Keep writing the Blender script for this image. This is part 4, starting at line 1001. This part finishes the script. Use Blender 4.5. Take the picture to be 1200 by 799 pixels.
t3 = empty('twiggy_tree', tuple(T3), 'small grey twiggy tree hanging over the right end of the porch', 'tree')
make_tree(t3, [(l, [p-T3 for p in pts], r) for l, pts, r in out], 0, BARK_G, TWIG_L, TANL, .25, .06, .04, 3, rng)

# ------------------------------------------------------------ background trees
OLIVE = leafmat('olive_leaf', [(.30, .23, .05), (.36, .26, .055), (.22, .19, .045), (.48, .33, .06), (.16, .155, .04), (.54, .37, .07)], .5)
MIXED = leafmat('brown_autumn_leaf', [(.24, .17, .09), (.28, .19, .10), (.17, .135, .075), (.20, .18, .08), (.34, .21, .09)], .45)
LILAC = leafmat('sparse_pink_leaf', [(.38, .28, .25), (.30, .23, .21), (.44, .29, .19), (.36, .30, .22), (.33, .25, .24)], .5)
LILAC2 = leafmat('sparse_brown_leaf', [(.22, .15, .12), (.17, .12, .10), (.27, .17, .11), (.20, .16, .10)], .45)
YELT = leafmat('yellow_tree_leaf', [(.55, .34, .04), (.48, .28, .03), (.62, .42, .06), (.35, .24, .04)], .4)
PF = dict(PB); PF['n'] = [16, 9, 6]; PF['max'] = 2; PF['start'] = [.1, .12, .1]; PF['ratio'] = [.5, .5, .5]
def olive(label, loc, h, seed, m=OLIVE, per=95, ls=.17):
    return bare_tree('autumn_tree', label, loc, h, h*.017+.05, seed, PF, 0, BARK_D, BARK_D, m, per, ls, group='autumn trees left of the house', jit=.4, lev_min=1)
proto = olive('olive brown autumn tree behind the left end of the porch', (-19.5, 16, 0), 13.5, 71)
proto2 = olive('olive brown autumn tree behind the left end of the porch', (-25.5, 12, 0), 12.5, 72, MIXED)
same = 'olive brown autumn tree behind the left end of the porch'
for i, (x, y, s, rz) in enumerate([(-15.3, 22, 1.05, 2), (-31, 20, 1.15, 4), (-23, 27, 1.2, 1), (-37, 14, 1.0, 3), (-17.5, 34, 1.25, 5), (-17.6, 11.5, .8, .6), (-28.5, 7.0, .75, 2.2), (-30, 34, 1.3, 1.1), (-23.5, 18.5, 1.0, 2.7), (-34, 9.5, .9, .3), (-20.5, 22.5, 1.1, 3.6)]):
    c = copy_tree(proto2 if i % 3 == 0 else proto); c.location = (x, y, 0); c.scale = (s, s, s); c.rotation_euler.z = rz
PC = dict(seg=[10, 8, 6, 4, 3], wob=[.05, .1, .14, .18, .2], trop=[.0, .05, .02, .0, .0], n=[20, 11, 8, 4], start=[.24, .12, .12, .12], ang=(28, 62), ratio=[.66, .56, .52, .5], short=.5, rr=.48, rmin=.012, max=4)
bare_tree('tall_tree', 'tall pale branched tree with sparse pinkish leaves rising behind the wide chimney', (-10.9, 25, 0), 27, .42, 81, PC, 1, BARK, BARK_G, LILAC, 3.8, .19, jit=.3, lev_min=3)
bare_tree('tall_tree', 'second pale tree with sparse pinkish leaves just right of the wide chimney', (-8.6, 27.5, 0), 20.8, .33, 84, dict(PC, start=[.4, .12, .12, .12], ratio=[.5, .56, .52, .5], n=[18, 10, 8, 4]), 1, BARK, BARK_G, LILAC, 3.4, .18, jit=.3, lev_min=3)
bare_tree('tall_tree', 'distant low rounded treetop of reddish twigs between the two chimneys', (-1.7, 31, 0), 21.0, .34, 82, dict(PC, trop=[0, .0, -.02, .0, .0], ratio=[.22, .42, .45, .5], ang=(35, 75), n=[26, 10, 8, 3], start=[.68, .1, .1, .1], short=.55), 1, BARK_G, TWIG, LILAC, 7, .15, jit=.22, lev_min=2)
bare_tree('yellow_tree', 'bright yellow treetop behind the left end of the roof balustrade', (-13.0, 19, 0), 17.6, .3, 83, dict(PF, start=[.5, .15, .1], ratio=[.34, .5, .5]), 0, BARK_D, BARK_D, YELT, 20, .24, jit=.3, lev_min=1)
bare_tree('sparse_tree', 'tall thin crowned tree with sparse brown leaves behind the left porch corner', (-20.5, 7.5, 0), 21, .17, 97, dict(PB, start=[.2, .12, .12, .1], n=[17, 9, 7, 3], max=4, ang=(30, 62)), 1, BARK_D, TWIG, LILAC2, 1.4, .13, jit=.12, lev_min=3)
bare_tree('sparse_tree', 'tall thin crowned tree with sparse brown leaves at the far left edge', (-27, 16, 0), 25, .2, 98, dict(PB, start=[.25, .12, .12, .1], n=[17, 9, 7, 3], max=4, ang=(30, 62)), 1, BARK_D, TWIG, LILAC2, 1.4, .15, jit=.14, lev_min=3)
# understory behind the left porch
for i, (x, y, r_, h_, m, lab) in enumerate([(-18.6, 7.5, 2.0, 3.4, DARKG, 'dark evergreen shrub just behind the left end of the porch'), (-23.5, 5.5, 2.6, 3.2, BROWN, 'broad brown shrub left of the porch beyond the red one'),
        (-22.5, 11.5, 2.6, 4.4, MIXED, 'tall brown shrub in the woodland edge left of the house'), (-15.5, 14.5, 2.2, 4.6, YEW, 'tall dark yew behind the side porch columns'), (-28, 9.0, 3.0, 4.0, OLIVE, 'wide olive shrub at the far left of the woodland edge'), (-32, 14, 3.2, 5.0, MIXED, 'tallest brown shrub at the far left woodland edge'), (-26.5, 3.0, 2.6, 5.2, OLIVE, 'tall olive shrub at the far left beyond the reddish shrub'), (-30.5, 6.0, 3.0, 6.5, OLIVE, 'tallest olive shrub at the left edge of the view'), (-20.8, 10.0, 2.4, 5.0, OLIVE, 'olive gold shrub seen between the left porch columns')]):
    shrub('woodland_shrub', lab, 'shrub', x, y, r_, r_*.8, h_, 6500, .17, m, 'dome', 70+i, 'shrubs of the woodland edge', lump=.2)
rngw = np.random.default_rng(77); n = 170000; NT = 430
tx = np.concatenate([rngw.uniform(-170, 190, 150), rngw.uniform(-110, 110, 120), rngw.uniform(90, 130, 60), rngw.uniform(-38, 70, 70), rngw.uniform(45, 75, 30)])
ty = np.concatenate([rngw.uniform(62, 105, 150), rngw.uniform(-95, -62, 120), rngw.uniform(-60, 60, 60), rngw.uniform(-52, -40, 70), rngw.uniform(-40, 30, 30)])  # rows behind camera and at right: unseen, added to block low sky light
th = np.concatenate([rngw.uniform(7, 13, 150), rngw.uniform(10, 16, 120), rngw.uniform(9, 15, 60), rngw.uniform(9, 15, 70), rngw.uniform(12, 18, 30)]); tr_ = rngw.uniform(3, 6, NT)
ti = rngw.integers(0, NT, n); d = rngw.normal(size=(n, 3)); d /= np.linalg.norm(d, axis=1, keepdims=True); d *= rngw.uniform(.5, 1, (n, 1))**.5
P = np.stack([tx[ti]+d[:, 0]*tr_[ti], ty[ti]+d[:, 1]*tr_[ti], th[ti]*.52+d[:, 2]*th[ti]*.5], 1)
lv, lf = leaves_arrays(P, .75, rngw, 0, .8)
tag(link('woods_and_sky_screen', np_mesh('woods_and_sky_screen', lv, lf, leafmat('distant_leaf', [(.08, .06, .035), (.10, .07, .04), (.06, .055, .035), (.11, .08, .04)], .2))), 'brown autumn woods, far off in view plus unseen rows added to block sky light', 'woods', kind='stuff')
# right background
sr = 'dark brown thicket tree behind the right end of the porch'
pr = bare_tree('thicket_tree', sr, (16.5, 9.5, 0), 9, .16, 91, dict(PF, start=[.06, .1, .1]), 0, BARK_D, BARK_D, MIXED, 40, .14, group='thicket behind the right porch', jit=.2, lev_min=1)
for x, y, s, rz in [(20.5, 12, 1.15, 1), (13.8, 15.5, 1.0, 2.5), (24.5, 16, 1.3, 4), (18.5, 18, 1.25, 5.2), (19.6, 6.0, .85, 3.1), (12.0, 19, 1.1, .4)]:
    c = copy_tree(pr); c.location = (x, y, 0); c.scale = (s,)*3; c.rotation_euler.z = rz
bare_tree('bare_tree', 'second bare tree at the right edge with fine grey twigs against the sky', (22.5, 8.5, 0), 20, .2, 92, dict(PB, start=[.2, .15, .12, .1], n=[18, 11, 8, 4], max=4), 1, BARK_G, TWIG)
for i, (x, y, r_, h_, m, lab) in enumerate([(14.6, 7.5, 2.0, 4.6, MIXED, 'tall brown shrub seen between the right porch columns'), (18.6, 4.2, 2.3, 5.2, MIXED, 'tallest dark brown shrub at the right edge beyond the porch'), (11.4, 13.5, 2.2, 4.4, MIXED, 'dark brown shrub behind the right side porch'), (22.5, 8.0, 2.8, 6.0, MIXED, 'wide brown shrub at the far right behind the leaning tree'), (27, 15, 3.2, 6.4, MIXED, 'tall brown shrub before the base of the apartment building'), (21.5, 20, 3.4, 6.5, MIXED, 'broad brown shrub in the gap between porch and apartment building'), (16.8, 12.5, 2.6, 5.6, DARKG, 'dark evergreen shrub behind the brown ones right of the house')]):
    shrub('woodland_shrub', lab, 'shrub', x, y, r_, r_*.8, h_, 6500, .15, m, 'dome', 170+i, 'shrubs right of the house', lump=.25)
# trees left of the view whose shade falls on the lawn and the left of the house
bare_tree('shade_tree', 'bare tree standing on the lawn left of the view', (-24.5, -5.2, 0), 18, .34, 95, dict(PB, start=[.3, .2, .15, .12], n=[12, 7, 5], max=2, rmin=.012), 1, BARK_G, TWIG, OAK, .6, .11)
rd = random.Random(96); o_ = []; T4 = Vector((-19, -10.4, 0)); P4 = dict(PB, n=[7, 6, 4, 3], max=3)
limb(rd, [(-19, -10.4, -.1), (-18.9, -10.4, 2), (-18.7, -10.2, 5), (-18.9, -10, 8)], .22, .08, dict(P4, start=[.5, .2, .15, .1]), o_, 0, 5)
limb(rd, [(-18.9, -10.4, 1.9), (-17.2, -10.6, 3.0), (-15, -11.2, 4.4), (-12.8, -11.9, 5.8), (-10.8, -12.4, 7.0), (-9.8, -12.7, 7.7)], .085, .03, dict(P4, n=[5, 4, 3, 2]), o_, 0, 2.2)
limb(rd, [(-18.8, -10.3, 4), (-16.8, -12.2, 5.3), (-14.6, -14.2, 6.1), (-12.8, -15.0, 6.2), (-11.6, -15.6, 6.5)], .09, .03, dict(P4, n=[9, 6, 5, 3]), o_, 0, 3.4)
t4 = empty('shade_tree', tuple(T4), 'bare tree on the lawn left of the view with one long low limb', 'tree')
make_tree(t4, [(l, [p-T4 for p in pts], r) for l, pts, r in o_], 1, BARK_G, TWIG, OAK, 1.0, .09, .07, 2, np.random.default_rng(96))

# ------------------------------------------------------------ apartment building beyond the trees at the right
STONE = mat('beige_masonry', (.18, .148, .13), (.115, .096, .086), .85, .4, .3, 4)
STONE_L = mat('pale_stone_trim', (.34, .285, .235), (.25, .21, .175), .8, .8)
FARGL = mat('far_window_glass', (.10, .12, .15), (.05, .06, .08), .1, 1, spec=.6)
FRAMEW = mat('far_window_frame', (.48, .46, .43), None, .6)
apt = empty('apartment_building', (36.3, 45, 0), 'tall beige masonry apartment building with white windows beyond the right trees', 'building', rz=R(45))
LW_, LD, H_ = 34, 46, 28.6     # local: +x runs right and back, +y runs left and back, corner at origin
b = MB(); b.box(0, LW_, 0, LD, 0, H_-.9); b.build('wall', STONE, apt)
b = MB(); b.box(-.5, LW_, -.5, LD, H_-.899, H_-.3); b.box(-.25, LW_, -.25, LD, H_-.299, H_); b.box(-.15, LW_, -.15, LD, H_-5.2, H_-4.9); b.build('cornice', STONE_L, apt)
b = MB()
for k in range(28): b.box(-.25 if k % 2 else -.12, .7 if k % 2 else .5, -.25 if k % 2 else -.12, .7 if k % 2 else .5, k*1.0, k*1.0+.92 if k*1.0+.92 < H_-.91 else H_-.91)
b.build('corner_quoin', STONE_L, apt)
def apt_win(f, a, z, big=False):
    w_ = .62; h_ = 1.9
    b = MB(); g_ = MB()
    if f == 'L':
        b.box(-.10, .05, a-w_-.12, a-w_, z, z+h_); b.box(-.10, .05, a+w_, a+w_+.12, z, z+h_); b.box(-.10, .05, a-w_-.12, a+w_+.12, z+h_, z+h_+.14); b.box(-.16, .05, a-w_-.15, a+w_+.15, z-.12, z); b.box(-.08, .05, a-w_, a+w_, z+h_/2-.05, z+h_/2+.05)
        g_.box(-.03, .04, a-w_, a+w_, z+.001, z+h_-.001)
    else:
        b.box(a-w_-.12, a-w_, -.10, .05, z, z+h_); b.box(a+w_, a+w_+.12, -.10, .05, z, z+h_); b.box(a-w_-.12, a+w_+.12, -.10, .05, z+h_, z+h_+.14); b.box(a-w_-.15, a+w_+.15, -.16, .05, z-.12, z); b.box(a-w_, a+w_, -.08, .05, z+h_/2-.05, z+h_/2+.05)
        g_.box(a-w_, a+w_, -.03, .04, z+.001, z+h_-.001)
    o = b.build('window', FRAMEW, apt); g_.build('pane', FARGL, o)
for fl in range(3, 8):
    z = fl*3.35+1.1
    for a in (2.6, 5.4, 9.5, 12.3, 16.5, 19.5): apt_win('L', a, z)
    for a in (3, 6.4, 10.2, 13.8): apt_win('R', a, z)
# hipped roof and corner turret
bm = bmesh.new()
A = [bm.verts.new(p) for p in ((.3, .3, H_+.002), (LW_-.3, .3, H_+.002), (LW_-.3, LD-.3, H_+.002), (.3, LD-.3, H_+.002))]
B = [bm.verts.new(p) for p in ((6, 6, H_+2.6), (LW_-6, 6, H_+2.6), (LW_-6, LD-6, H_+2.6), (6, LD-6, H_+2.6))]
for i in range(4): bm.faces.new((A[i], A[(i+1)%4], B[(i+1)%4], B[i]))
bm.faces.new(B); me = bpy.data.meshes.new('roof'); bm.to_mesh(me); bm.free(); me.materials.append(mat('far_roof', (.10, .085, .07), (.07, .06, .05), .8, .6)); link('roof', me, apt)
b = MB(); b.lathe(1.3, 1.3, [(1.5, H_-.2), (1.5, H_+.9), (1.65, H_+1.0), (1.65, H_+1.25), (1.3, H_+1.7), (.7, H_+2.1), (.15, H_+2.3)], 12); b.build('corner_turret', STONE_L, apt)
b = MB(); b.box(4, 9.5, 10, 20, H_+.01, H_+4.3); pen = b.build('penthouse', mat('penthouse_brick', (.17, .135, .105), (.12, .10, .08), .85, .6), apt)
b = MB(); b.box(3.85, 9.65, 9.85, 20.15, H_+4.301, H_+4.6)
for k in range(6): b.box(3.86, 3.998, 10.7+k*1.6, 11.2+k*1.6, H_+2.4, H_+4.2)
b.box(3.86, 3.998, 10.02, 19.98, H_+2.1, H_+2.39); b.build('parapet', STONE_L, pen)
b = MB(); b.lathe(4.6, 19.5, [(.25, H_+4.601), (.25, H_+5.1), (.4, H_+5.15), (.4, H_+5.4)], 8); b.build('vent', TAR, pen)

▶ **OBJECTIVE**: Return exactly the lines from the beginning of the data above through the one containing "make_tree(t3, [(l, [p-T3", please. Include both end lines and add nothing else.

▶ **EXERCISE OUTPUT**:
Keep writing the Blender script for this image. This is part 4, starting at line 1001. This part finishes the script. Use Blender 4.5. Take the picture to be 1200 by 799 pixels.
t3 = empty('twiggy_tree', tuple(T3), 'small grey twiggy tree hanging over the right end of the porch', 'tree')
make_tree(t3, [(l, [p-T3 for p in pts], r) for l, pts, r in out], 0, BARK_G, TWIG_L, TANL, .25, .06, .04, 3, rng)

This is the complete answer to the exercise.